Quali aspetti della rappresentazione sapranno incuriosire maggiormente il lettore di oggi, spingendolo a meditare questi versi?
«I versi sono “lavorati” secondo modalità tematiche e formali che rendono la pagina preziosa e accattivante. Già si è detto della capacità di sintesi e della felice selezione di immagini incisive. Sul piano dei contenuti, va ricordata innanzitutto quella realtà meteorologica dominante, ai piedi del San Gottardo, che è la neve, bianca compagna di vita, soffice e magica, amata dai bambini: crama scufièda (panna montata), s’trèda t zücru (strada di zucchero). Molto esposte in direzione filosofica sono poi le caratterizzazioni dell’itinerario esistenziale proprio e altrui (santéi ‘sentiero), mediante l’evocazione del flusso vitale (L’unda t la storia ch la t porta dalusc , l’onda della storia che ti porta lontano), come pure dell’amore che corre incontro all’io, sui santéi det l’infinit (sentieri dell’infinito), L’unda du rì incuntra a la vita (l’onda del corso d’acqua incontro alla vita). Anche la parola-chiave vita viene spesso accompagnata da immagini molto eloquenti: Ninfa t la vita (Ninfa della vita), fiarè t la vita (focolare della vita), föi t la vita (fuoco della vita); con articolazione sintatticamente più compiuta : I góudi u quèdru t la vita (godo il quadro della vita, la müsica det la nössa vita (la musica della nostra vita), per giungere fino all’estensione estrema della metafora : u nös vièc pa u sarà mei finit (il nostro viaggio, padre, non sarà mai finito).»
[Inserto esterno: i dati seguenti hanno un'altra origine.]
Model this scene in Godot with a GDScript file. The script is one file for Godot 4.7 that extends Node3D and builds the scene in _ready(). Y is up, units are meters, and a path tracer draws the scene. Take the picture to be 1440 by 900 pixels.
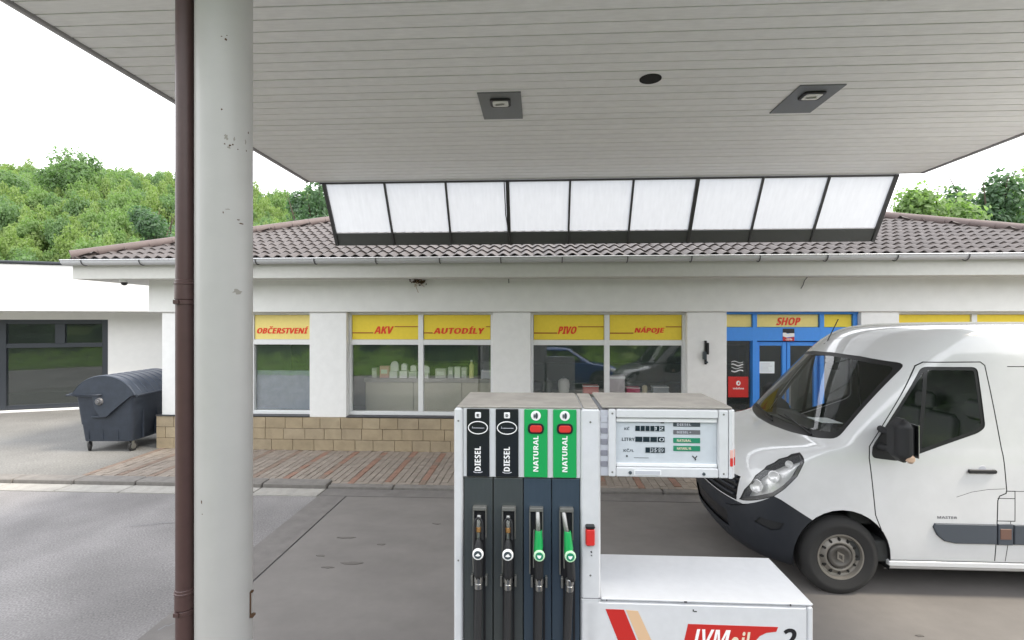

La poesia in dialetto continua ad essere attuale?
«Non c’è dubbio, prova ne sia il fiorire di premi letterari specifici – nati anche di recente -, animati da giurie prestigiose che si occupano specificatamente di scritture realizzate nelle parlate locali: si pensi – per uscire dalla Svizzera italiana, ma senza allontanarvisi troppo – al celebre premio Tirinnanzi di Legnano, la cui giuria ha mostrato grande sensibilità anche per i nostri dialetti, segnalando o premiando tra altri – per rimanere nell’Alto Ticino – i testi di Alberto Jelmini e, per l’appunto, di Franca Da Rin Pedrini.
Va poi ricordato che il dialetto leventinese vanta una piccola ma qualificata tradizione poetica, con nomi come Giorgio a Giovanni Orelli, Alina Borioli e Alberto Jelmini. E che nel contesto svizzero italiano non mancano autori importanti, tutti attentamente seguiti da Franca Da Rin: basti pensare a Fernando Grignola, a Elio Scamara, a Segio Maspoli a Ugo Canonica e così via…. Personalmente, ritengo che il dialetto sappia porsi come ottimo strumento espressivo, specie per chi – come Franca – è nato e cresciuto in una comunità principalmente dialettofona e ha consolidato l’abitudine di formulare spontaneamente ogni tipo di pensiero e di rappresentazione nel linguaggio materno.»
Un libro da non perdere, dunque?
«Direi proprio di sì anche se, al momento – grazie al successo riscosso in pochi mesi – è esaurito: se ne attende con impazienza la ristampa.».